» **Requirement**
Return the first line, the line containing "from mathutils import Vector, Matrix", and every line between them, exactly as they stand.

» **Dataset content**
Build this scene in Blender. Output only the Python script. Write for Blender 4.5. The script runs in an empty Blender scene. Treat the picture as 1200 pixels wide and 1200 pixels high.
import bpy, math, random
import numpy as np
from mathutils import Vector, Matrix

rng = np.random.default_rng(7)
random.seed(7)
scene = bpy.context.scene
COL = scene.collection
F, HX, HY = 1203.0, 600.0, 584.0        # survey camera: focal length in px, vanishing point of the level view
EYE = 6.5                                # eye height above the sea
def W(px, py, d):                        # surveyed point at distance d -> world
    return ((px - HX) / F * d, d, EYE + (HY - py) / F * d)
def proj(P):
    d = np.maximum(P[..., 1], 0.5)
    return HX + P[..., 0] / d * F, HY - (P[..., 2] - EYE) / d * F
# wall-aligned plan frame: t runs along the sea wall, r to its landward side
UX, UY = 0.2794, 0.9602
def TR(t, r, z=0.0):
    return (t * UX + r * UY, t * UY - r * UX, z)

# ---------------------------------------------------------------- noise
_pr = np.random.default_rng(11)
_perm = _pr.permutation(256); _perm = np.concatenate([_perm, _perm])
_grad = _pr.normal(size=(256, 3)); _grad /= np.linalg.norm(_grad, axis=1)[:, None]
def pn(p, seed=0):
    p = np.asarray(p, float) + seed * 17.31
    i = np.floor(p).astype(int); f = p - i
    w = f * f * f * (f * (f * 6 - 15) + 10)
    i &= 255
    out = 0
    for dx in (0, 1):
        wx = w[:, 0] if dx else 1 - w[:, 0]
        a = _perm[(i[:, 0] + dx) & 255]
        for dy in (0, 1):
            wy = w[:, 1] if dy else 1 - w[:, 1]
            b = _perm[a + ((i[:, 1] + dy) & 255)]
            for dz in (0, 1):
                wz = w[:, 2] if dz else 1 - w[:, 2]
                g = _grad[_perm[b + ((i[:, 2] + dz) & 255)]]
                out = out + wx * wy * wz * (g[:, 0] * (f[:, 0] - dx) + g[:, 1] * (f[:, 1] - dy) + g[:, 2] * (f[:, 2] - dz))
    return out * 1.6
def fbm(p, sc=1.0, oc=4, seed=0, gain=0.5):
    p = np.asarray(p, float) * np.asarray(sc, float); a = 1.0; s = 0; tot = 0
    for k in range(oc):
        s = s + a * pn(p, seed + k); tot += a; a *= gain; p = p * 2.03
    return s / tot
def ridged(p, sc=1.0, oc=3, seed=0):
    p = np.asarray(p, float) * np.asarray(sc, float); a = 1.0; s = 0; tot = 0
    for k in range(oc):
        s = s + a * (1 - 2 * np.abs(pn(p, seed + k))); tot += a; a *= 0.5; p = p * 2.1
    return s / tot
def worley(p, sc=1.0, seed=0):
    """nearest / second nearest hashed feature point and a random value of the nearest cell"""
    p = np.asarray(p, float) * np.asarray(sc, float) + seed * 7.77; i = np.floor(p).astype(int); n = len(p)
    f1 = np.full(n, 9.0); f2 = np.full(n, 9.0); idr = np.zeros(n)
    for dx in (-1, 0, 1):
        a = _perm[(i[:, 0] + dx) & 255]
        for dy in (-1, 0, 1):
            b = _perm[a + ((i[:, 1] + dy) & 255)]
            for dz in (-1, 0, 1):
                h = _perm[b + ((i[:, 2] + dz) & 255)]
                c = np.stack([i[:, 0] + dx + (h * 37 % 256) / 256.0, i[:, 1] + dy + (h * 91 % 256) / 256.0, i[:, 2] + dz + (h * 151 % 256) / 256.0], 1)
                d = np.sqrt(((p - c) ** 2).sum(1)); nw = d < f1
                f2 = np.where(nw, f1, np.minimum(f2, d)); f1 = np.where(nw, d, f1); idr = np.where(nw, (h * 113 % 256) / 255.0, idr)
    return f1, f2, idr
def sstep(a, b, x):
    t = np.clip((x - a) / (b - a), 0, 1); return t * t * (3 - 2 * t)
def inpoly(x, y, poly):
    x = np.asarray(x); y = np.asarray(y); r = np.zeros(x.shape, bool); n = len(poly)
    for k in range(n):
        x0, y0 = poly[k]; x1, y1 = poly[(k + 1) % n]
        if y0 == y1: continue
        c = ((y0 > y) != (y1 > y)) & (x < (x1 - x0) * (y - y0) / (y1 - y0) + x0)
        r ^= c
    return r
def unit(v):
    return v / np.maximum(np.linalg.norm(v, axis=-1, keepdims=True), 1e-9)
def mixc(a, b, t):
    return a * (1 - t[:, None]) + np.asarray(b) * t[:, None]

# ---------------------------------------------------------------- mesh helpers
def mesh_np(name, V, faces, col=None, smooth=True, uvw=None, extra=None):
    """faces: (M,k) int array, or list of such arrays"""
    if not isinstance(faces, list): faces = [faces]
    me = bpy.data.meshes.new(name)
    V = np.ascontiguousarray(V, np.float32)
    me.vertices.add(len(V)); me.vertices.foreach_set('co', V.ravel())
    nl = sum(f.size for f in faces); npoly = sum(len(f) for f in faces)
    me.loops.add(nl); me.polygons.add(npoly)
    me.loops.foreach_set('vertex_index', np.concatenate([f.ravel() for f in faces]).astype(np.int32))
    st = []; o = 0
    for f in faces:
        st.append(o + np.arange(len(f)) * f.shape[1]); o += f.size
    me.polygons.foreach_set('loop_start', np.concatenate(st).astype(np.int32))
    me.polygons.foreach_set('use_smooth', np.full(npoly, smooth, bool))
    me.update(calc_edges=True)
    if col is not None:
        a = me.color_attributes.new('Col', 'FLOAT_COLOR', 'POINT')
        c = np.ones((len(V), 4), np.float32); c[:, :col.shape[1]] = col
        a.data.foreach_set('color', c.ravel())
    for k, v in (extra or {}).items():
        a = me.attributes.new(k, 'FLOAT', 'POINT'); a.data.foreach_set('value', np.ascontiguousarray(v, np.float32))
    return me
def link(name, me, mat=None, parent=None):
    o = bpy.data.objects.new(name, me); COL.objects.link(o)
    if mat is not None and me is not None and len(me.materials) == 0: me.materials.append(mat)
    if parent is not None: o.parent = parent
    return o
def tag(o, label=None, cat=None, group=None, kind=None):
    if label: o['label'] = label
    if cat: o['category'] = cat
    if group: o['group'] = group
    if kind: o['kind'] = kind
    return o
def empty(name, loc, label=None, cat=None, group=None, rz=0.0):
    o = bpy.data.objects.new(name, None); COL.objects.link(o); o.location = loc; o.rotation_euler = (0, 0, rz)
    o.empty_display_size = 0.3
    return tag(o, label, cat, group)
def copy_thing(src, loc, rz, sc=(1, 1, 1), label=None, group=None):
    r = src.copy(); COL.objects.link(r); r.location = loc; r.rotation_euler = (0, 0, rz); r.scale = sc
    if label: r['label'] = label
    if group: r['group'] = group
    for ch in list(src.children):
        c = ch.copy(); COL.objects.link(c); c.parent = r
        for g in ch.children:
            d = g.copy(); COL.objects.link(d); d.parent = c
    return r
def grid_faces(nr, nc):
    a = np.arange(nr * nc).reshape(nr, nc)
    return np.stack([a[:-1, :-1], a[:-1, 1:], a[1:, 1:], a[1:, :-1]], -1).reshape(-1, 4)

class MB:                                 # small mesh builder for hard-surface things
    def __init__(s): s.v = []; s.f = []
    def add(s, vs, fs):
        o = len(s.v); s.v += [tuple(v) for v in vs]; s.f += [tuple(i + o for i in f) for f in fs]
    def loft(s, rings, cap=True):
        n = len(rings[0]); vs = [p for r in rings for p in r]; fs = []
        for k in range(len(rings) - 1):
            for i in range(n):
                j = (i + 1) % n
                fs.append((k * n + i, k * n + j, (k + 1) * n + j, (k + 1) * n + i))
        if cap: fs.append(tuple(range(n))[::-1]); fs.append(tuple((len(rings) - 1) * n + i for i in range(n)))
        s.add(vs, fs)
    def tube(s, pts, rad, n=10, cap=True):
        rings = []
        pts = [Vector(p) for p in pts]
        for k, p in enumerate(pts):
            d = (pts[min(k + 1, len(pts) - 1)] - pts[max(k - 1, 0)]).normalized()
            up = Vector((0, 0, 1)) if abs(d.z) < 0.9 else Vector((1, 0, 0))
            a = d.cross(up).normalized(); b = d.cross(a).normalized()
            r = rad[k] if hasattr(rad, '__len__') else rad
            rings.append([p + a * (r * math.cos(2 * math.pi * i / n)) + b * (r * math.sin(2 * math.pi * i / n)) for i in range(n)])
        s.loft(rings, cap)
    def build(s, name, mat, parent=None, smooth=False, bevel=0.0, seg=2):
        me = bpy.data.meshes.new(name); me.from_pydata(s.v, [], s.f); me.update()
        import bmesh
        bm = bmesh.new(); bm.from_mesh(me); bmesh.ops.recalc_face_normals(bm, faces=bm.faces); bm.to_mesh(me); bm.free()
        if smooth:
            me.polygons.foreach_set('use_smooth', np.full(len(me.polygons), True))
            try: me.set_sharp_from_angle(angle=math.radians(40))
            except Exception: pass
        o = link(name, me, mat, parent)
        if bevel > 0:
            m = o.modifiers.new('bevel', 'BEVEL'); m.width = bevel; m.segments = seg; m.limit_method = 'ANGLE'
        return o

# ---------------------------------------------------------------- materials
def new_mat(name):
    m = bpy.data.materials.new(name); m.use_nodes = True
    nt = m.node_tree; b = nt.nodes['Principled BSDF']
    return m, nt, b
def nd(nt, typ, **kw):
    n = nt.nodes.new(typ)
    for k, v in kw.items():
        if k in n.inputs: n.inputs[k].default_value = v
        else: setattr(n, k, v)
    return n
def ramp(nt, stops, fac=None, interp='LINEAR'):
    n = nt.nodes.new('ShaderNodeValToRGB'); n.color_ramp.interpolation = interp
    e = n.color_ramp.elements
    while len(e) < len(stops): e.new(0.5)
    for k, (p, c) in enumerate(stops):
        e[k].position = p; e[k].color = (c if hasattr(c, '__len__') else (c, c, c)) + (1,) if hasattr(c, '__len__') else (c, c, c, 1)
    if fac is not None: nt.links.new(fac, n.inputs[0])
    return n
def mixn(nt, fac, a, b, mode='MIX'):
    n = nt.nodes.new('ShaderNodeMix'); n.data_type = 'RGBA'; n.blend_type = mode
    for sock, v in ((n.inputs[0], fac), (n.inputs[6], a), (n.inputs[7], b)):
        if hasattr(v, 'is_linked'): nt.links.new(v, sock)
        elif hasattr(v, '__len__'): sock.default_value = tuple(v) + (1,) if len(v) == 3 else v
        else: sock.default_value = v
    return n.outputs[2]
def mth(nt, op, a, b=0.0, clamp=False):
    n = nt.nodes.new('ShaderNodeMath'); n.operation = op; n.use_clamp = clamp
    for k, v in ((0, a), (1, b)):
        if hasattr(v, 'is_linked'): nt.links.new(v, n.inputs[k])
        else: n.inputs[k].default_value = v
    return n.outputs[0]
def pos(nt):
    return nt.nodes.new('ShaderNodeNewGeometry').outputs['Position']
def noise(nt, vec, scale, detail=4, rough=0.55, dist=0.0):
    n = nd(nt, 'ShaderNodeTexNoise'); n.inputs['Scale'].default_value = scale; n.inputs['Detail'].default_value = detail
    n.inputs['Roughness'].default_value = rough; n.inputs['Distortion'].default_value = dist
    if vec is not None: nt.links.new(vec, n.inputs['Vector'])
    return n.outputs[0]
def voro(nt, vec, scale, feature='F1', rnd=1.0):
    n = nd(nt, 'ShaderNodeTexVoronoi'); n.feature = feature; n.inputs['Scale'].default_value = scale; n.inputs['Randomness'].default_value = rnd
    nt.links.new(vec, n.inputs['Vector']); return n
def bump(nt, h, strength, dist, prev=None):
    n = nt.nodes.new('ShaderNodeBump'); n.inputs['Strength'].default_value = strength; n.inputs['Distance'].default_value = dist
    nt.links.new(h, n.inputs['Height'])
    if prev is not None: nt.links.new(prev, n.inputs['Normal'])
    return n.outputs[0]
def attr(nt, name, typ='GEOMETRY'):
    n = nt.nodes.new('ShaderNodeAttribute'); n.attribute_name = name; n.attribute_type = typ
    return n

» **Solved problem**
Build this scene in Blender. Output only the Python script. Write for Blender 4.5. The script runs in an empty Blender scene. Treat the picture as 1200 pixels wide and 1200 pixels high.
import bpy, math, random
import numpy as np
from mathutils import Vector, Matrix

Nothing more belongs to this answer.